December 25, 2007

Skywalk story is no. 3

In its year-end roundup, the LA Times says the following was the third most e-mailed story of 2007. Therefore, it deserves a look:

Tribe's canyon Skywalk opens one deep divideTribal officials say the development, which may eventually include hotels, restaurants and a golf course, is the best way to address the social ills of a small reservation, where the 2,000 residents struggle with a 50% unemployment rate and widespread alcoholism and poverty.

But off the reservation, many people regard the development and especially the Skywalk as tantamount to defacing a national treasure.
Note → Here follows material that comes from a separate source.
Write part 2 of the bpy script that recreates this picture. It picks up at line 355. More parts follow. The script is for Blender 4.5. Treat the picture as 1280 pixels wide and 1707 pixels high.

"It's the equivalent of an upscale carnival ride," said Robert Arnberger, a former superintendent of Grand Canyon National Park who was born near the canyon's South Rim. "Why would they desecrate this place with this?"

"I've never been able to resolve the apparent conflict between the tribe's oft-stated claim that there is no better caregiver and steward of the Grand Canyon than the tribe, and their approach to the land--which is based on heavy use and economics," he said.

"They say the Grand Canyon is theirs to do with however they please. Under law, it's hard to argue that proposition. But obviously the lure of dollars for the tribal treasury is greater than the obligation to manage the Grand Canyon for its cultural and historic values."